Independientemente de estos recursos prometedores, Mosul desempeña al comienzo de la invasión franca un papel estratégico esencial y, como sus gobernantes han adquirido el derecho de fiscalización sobre los negocios de Siria, el ambicioso Karbuka tiene intención de ejercerlo. Para él, esta petición de auxilio de Yaghi Siyan es la ocasión soñada de extender su influencia. Sin vacilar, promete poner en pie un gran ejército. A partir de ese momento, Antioquía vive sólo para esperar a Karbuka.

Este hombre providencial es un antiguo esclavo, lo que, para los emires turcos, no tiene nada de degradante. En efecto, los príncipes selyúcidas han adquirido la costumbre de nombrar a sus más fieles y competentes esclavos para los puestos de responsabilidad. Los jefes del ejército, los gobernadores de las ciudades son a menudo esclavos, «mamelucos», y su autoridad es tal que ni siquiera tienen necesidad de que los liberten oficialmente. Antes de que concluya la ocupación franca todo el Oriente musulmán va a estar dirigido por sultanes mamelucos. Ya en 1098, los hombres más influyentes de Damasco, de El Cairo y de otras metrópolis son esclavos o hijos de esclavos.

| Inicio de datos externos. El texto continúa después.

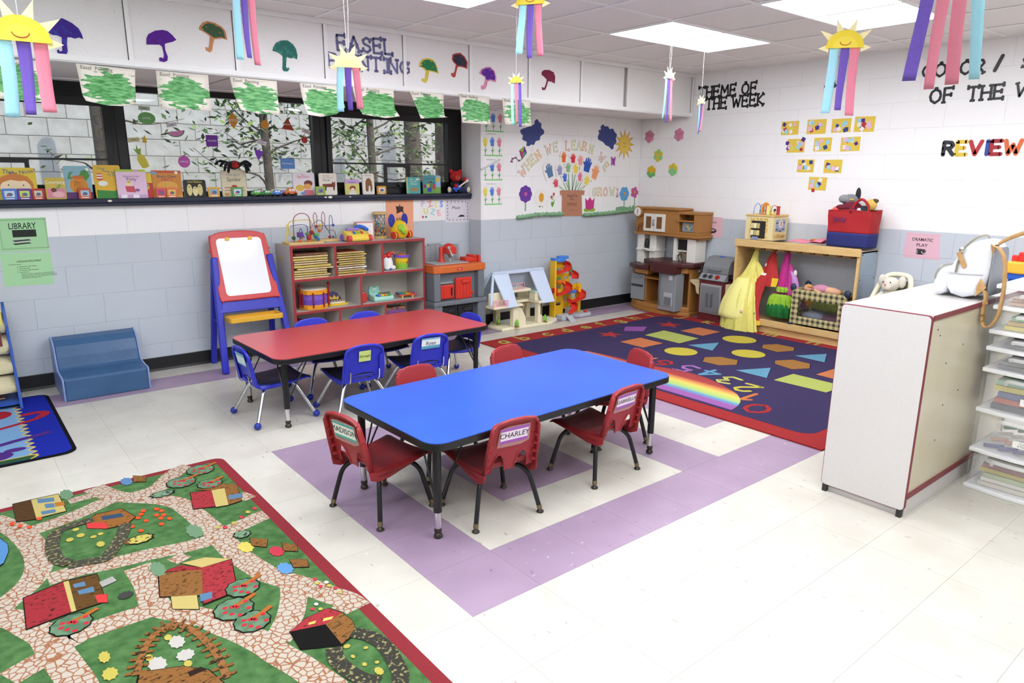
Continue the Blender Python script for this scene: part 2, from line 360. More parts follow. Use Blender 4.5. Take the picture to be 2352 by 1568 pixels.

Karbuka es uno de los más poderosos. Este oficial autoritario de barba cana ostenta el título turco de atabeg, literalmente «padre del príncipe». En el imperio selyúcida, entre los miembros de la familia reinante, la mortalidad es muy elevada —combates, crímenes, ejecuciones— y a menudo dejan herederos menores de edad. Para preservar los intereses de éstos, se les nombra un tutor, que, para desempeñar a la perfección el papel de padre adoptivo, se casa generalmente con la madre de su pupilo. Estos atabegs se convierten, en buena lógica, en los auténticos detentadores del poder, que a menudo transmiten a sus propios hijos. El príncipe legítimo ya no es más que una marioneta entre sus manos, e incluso a veces un rehén; pero se respetan escrupulosamente las apariencias. De este modo, los ejércitos están, oficialmente, «bajo el mando» de niños de tres o cuatro años que han «delegado» su poder en su atabeg.